Read through the entries below and return each line with the word "pixels".

**Rows from a 3D scene dataset:**
···
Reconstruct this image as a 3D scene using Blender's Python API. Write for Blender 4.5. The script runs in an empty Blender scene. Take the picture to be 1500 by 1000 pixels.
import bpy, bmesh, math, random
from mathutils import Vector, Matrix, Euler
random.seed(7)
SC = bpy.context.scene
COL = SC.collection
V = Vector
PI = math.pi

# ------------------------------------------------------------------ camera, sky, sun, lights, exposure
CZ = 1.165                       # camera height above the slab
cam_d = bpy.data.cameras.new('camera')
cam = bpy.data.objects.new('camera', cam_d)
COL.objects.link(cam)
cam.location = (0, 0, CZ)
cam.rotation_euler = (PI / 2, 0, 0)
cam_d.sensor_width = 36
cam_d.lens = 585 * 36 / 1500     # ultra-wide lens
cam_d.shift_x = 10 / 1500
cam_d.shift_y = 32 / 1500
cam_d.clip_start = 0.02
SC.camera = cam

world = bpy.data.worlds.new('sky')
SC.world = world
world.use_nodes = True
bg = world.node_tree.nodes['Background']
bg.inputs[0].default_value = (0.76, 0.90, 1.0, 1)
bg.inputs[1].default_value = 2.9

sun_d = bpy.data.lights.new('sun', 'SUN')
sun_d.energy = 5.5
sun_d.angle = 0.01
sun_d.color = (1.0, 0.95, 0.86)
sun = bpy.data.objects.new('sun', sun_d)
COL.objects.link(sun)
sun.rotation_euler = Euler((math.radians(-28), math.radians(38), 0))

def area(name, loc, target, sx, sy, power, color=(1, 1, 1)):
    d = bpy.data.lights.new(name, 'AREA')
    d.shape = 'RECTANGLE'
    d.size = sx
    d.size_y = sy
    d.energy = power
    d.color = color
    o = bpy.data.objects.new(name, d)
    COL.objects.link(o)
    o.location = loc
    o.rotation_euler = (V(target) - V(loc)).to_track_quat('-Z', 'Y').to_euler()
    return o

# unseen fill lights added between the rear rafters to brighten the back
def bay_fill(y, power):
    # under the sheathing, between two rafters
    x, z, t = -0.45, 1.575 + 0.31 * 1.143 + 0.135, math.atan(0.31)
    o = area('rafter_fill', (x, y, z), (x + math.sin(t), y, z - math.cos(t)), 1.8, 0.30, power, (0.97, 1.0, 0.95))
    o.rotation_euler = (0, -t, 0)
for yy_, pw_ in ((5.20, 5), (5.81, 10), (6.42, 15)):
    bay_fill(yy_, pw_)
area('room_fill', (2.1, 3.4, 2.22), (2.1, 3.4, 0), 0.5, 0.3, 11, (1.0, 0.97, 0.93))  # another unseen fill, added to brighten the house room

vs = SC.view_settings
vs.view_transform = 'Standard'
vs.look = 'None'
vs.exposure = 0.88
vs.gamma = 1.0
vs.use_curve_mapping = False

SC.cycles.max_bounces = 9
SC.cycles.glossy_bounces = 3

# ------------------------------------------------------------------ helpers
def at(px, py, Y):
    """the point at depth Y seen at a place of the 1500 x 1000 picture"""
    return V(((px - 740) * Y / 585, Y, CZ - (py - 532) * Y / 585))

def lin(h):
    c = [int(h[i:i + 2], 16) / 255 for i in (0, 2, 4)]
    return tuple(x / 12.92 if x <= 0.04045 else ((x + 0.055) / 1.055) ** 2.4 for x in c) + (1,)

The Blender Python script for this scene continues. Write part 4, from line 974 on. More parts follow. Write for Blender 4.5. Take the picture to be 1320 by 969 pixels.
···
**Answer for the task:**
Reconstruct this image as a 3D scene using Blender's Python API. Write for Blender 4.5. The script runs in an empty Blender scene. Take the picture to be 1500 by 1000 pixels.
The Blender Python script for this scene continues. Write part 4, from line 974 on. More parts follow. Write for Blender 4.5. Take the picture to be 1320 by 969 pixels.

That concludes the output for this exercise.